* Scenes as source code
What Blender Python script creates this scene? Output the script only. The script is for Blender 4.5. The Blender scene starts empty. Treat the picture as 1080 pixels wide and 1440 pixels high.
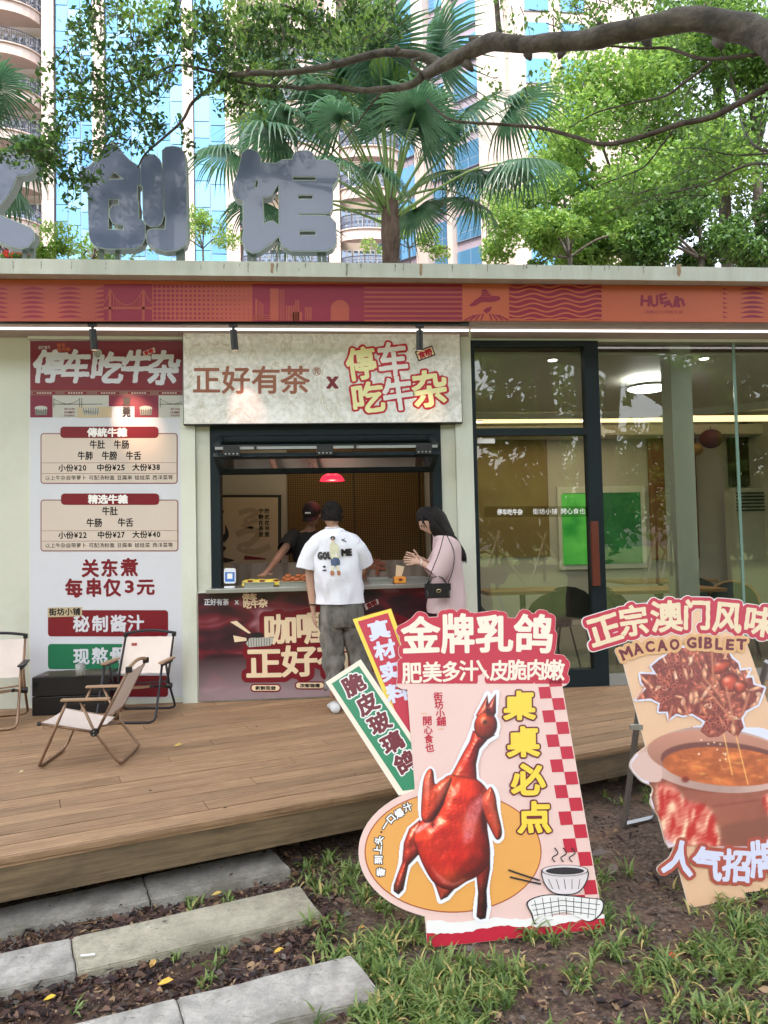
import bpy, bmesh, math, random
import numpy as np
from mathutils import Vector, Matrix, noise
from mathutils.geometry import tessellate_polygon
R = math.radians
random.seed(7)
rng = np.random.default_rng(7)
scene = bpy.context.scene
COL = scene.collection

# ---------------------------------------------------------------- camera
W0, H0 = 1080.0, 1440.0
FPX = 1060.0
CAM = Vector((0.0, -6.9, 1.72))
YAW, PITCH, ROLL = R(5.2), R(2.45), R(1.25)
fw = Vector((math.sin(YAW)*math.cos(PITCH), math.cos(YAW)*math.cos(PITCH), math.sin(PITCH)))
r0 = Vector((math.cos(YAW), -math.sin(YAW), 0))
u0 = r0.cross(fw)
rt = r0*math.cos(ROLL) - u0*math.sin(ROLL)
up = u0*math.cos(ROLL) + r0*math.sin(ROLL)
cd = bpy.data.cameras.new('camera'); cam = bpy.data.objects.new('camera', cd); COL.objects.link(cam)
mw = Matrix.Identity(4)
for i in range(3):
    mw[i][0] = rt[i]; mw[i][1] = up[i]; mw[i][2] = -fw[i]; mw[i][3] = CAM[i]
cam.matrix_world = mw
cd.sensor_fit = 'VERTICAL'; cd.sensor_height = 36.0; cd.lens = 36.0*FPX/H0
cd.clip_start = 0.05; cd.clip_end = 600
scene.camera = cam

# ---------------------------------------------------------------- light
SUN_EL, SUN_AZ = R(58), R(200)      # azimuth of the sun measured from +Y clockwise
w = bpy.data.worlds.new('World'); scene.world = w; w.use_nodes = True
nt = w.node_tree; bg = nt.nodes['Background']
sky = nt.nodes.new('ShaderNodeTexSky'); sky.sky_type = 'NISHITA'; sky.sun_disc = False
sky.sun_elevation = SUN_EL; sky.sun_rotation = SUN_AZ
sky.air_density = 1.3; sky.dust_density = 3.0
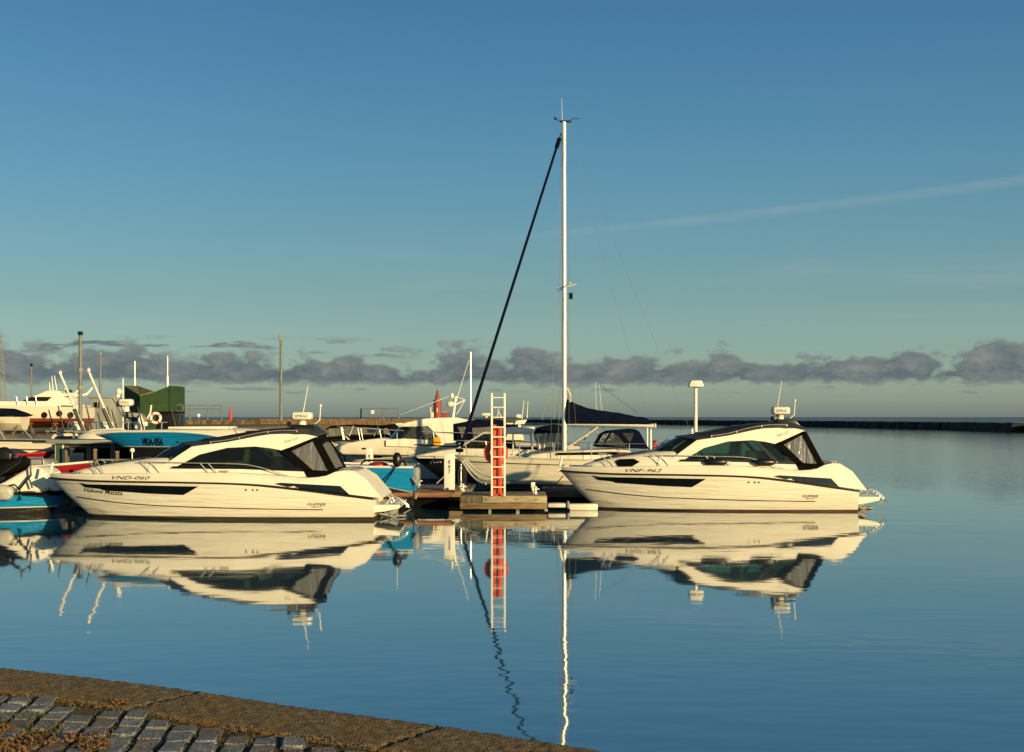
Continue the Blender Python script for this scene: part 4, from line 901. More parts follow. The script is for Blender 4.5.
def blue_fishing_boat():
    F = Frame(97, 39.9); T = thing('fishing_boat', 'blue fishing boat marked VKA-056 with high flared bow and white deck edge', 'boat', (F.X0, F.Y, 0), 0)
    hm = hull_mat('cyan over black hull', [(1.75, (.010, .011, .013)), (1.772, (.5, .5, .45)), (9, (.004, .235, .56))], slope=.215, knee=3.3, dirt=.05, rough=.3)
    L = 9.33
    zs = [(0, 2.08), (.05, 2.15), (.12, 2.17), (.3, 2.16), (.42, 2.0), (.55, 1.5), (.68, 1.24), (1, 1.16)]
    rows, yh, sh = make_hull(T, [(0, 1, zs), (.42, .93, [(0, 1.92), (.1, 1.88), (.35, 1.85), (.55, 1.2), (1, .85)]), (.95, .84, [(0, 1.66), (.1, 1.5), (.35, 1.3), (.55, .8), (1, .5)]), (1.5, .78, [(0, .5), (.5, .2), (1, .1)]), (1.9, 0, [(0, -.1), (1, -.4)])], L, 2.6, hm, gel_old, full=2.4, pw=.75, flare=.10, n=40)
    strake(T, sh, .035, white_pl, 'gunwale', dz=.03)
    mb = MB(); rws = []
    for i in range(20):
        x = lerp(1.0, 5.3, i / 19); w = .86 * curve([(p.x, -p.y) for p in sh[::2]], x); zt_ = curve([(1.0, 2.20), (1.3, 2.23), (2.2, 2.27), (4.2, 2.28), (4.9, 2.16), (5.3, 1.75)], x); zb = curve([(p.x, p.z) for p in sh[::2]], x) - .03
        rws.append([Vector((x, w * a, lerp(zb, zt_, b))) for a, b in ((-1, 0), (-.97, .7), (-.85, .95), (0, 1.05), (.85, .95), (.97, .7), (1, 0))])
    mb.loft(rws, caps=True); mb.build('trunk_cabin', gel_old, T, smooth=50)
    mb = MB(); mb.prism([(2.2, 2.28), (2.2, 2.34), (4.0, 2.35), (4.0, 2.28)], -.5, .5, bev=.015); mb.build('deck_hatch', gel, T)
    rx = F.p(134.5, 0, 38.7)[0]
    for s_ in (-1, 1):
        lettering('registration_lettering', 'VKA-056', .30, rx, 1.80, yh, ink, T, s_, .1, .64, out=.012, bold=.012)
        q = MB(); x0 = F.p(171, 0, 38.7)[0]; pts = [(x0 + .06 * i, 1.86 + .05 * math.sin(i * 1.9) * (1.6 if i < 2 else .6)) for i in range(8)]; q.tube([(x, s_ * (yh(x, z) + .008), z) for x, z in pts], .012, 5); q.build('name_flourish', ink, T)
    mb = MB(); Y = 38.7
    mb.tube([(F.p(356, 467, Y)[0], -1.1, F.p(0, 470, Y)[1]), (F.p(364, 460, Y)[0], -1.1, F.p(0, 460.5, Y)[1]), (F.p(400, 460, Y)[0], -1.1, F.p(0, 460.5, Y)[1]), (F.p(406, 462, Y)[0], -1.1, F.p(0, 462, Y)[1]), (F.p(408, 468, Y)[0], -1.1, F.p(0, 468, Y)[1])], .03, 8)
    mb.tube([(F.p(399, 461, Y)[0], -1.0, F.p(0, 461, Y)[1]), (F.p(404, 463, Y)[0], -1.0, F.p(0, 463, Y)[1]), (F.p(405, 468, Y)[0], -1.0, F.p(0, 469, Y)[1])], .025, 8); mb.build('deck_rail', black, T)
    mb = MB(); mb.ell((F.p(377, 467, Y)[0], -.8, 1.24), (.30, .3, .10)); mb.build('seat_cushion', redp, T)
    mb = MB(); mb.tube([(F.p(395, 468, Y)[0], -1.26, 1.18), (F.p(390, 477, Y)[0], -1.3, .95), (F.p(383, 484, Y)[0], -1.34, .72)], .022, 6); mb.build('side_line', black, T)
    mb = MB(); mb.box((9.4, -.9, .95), (.2, .5, .5), bev=.08); mb.tube([(9.3, -1.2, .9), (9.5, -1.2, .6), (9.4, -1.2, .3)], .03, 6); mb.build('stern_bracket', grey, T)
    fender('black ball fender hanging on a line from the blue boat stern rail', (F.X0 + F.p(397.6, 0, Y)[0], F.Y - 1.36, F.p(0, 467, Y)[1] + .0), .42, .13, 0, None, None, True)
blue_fishing_boat()

def sport_boats():
    """three angling boats with roof radars, behind the shelter"""
    def one(label):
        T = thing('angling_boat', label, 'boat', (0, 0, 0), 0, 'angling boats with roof radars behind the shelter')
        simple_hull(T, 5.6, 2.1, [(0, 1.35), (.5, 1.1), (1, 1.0)], hull_mat('angling boat hull', [(.1, (.02, .02, .03)), (9, (.60, .57, .5))]), gel_old, rake=.2)
        mb = MB(); mb.prism([(1.5, 1.0), (1.9, 1.55), (2.4, 2.15), (3.9, 2.2), (4.0, 1.0)], -.75, .75, bev=.06); c = mb.build('wheelhouse', gel_old, T)
        mirrored(c, 'window', darkglass, [(2.1, 1.55), (2.5, 2.05), (3.1, 2.07), (3.1, 1.55)], const(.75), .03); mirrored(c, 'window', darkglass, [(3.2, 1.55), (3.2, 2.07), (3.8, 2.1), (3.85, 1.55)], const(.75), .03)
        mb = MB(); mb.box((3.1, 0, 2.24), (1.9, 1.7, .07), bev=.03); mb.build('roof', grey, T)
        mb = MB(); mb.box((3.1, -.3, 2.50), (.48, .14, .17), bev=.04); r = mb.build('radar_bar', white_pl, T)
        mb = MB(); mb.lathe([(.16, 2.26), (.14, 2.40), (.05, 2.44)], (3.1, -.3, 0)); mb.build('pedestal', white_pl, r)
        b = text_bm('SIMRAD', .12); w = max(v.co.x for v in b.verts)
        for v in b.verts: v.co = Vector((3.1 - .16 + v.co.x / w * .32, -.3 - .074, 2.465 + v.co.y))
        q = MB(); q.join(b); q.build('radar_lettering', ink, r, smooth=0)
        for y, xa, k in ((-.8, 3.72, 1),):
            mb = MB(); mb.tube([(xa + .10, y - .16, 1.4), (xa - .08, y - .18, 2.0), (xa - .52, y - .16, 3.02)], .075, 8, .06); o = mb.build('outrigger_holder', black, T)
            mb = MB(); mb.tube([(xa - .06, y - .09, 2.0), (xa - 1.05, y - .02, 4.28)], .045, 8, .045); mb.ell((xa - 1.05, y - .02, 4.3), (.07, .07, .1), 8); mb.build('outrigger', alu, o)
        for xr, yr, hr in ((2.15, -.5, 3.0), (2.5, -.55, 3.15), (2.62, .3, 2.9), (3.95, .5, 3.1)):
            mb = MB(); mb.tube([(xr + .25, yr, 2.1), (xr, yr, hr)], .035, 6, .02); mb.build('fishing_rod', darkint, T)
        mb = MB()
        for x in (2.5, 3.6): mb.tube([(x, .6, 2.25), (x, .6, 2.55)], .02, 6)
        mb.tube([(2.4, .6, 2.55), (3.8, .6, 2.55)], .02, 6); mb.build('roof_rack', steel, T)
        outboard(T, (5.72, .35, .65), black); outboard(T, (5.72, -.35, .65), black)
        return T
    labs = ['angling boat with roof radar bar under the shorter slanted outrigger, nearest the red-bottomed yacht', 'angling boat with roof radar bar under the taller slanted outrigger, left of the large radome', 'angling boat carrying the large white radome and signal dome above the VKA-056 bow']
    T = one(labs[0]); A = [T, copy_tree(T), copy_tree(T)]
    for o, px, l, Y, dz in zip(A, (77, 106, 131), labs, (49.2, 46.4, 46.6), (0, 0, 0)):
        o['label'] = l; o.location = (wx(px, Y - .3) - 3.1, Y + (1.2 if px == 131 else 0), -.12)
    T = A[2]
    for ch in list(T.children):                             # the third carries no outrigger but a radome on a raked arch
        if ch.name.startswith('outrigger_holder'):
            for g in list(ch.children): bpy.data.objects.remove(g)
            bpy.data.objects.remove(ch)
    lx = lambda px: wx(px, 47.5) - T.location.x; lz = lambda py: wz(py, 47.5) + .12
    mb = MB(); mb.tube([(lx(113), -.2, lz(398)), (lx(121), -.2, lz(412)), (lx(130), -.2, lz(424))], .07, 8); mb.prism([(lx(129), lz(412.5)), (lx(139), lz(413)), (lx(147), lz(420)), (lx(145), lz(421.5)), (lx(136), lz(417)), (lx(130), lz(417.5))], -.5, .2, bev=.03); mb.build('radar_arch', grey, T)
    radar_dome(T, (lx(126), -.25, lz(402.5)), .46, txt='SIMRAD', h=.24)
    mb = MB(); mb.ell((lx(118), -.2, lz(391.5)), (.11, .11, .12)); mb.ell((lx(117), -.2, lz(396)), (.07, .07, .09)); mb.build('signal_dome', white_pl, T)
    mb = MB(); mb.tube([(lx(144), 0, lz(420)), (lx(148), 0, lz(413)), (lx(149), 0, lz(405))], .03, 8); mb.build('davit', white_pl, T)
    mb = MB(); mb.prism([(lx(137), lz(428)), (lx(143), lz(414)), (lx(147), lz(424)), (lx(144), lz(432))], -.7, -.5, bev=.04); mb.build('wind_deflector', gel, T)
    L = thing('lifebuoy', 'white and orange lifebuoy hung at the stern of the radome boat', 'lifebuoy', (wx(156, 45.9), 45.85, wz(418, 45.9)))
    mb = MB(); mb.torus((0, 0, 0), .16, .05); mb.build('ring', white_pl, L)
    for k in range(4):
        mb = MB(); a0 = k * math.pi / 2 + .5; mb.tube([(.16 * math.cos(a0 + q * .1), 0, .16 * math.sin(a0 + q * .1)) for q in range(4)], .054, 8); mb.build('band', orange, L)
sport_boats()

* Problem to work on
Quote only what lies between the first line of the records and the line containing "scene.camera = cam", please, including both lines and excluding images.

* Complete output
What Blender Python script creates this scene? Output the script only. The script is for Blender 4.5. The Blender scene starts empty. Treat the picture as 1080 pixels wide and 1440 pixels high.
import bpy, bmesh, math, random
import numpy as np
from mathutils import Vector, Matrix, noise
from mathutils.geometry import tessellate_polygon
R = math.radians
random.seed(7)
rng = np.random.default_rng(7)
scene = bpy.context.scene
COL = scene.collection

# ---------------------------------------------------------------- camera
W0, H0 = 1080.0, 1440.0
FPX = 1060.0
CAM = Vector((0.0, -6.9, 1.72))
YAW, PITCH, ROLL = R(5.2), R(2.45), R(1.25)
fw = Vector((math.sin(YAW)*math.cos(PITCH), math.cos(YAW)*math.cos(PITCH), math.sin(PITCH)))
r0 = Vector((math.cos(YAW), -math.sin(YAW), 0))
u0 = r0.cross(fw)
rt = r0*math.cos(ROLL) - u0*math.sin(ROLL)
up = u0*math.cos(ROLL) + r0*math.sin(ROLL)
cd = bpy.data.cameras.new('camera'); cam = bpy.data.objects.new('camera', cd); COL.objects.link(cam)
mw = Matrix.Identity(4)
for i in range(3):
    mw[i][0] = rt[i]; mw[i][1] = up[i]; mw[i][2] = -fw[i]; mw[i][3] = CAM[i]
cam.matrix_world = mw
cd.sensor_fit = 'VERTICAL'; cd.sensor_height = 36.0; cd.lens = 36.0*FPX/H0
cd.clip_start = 0.05; cd.clip_end = 600
scene.camera = cam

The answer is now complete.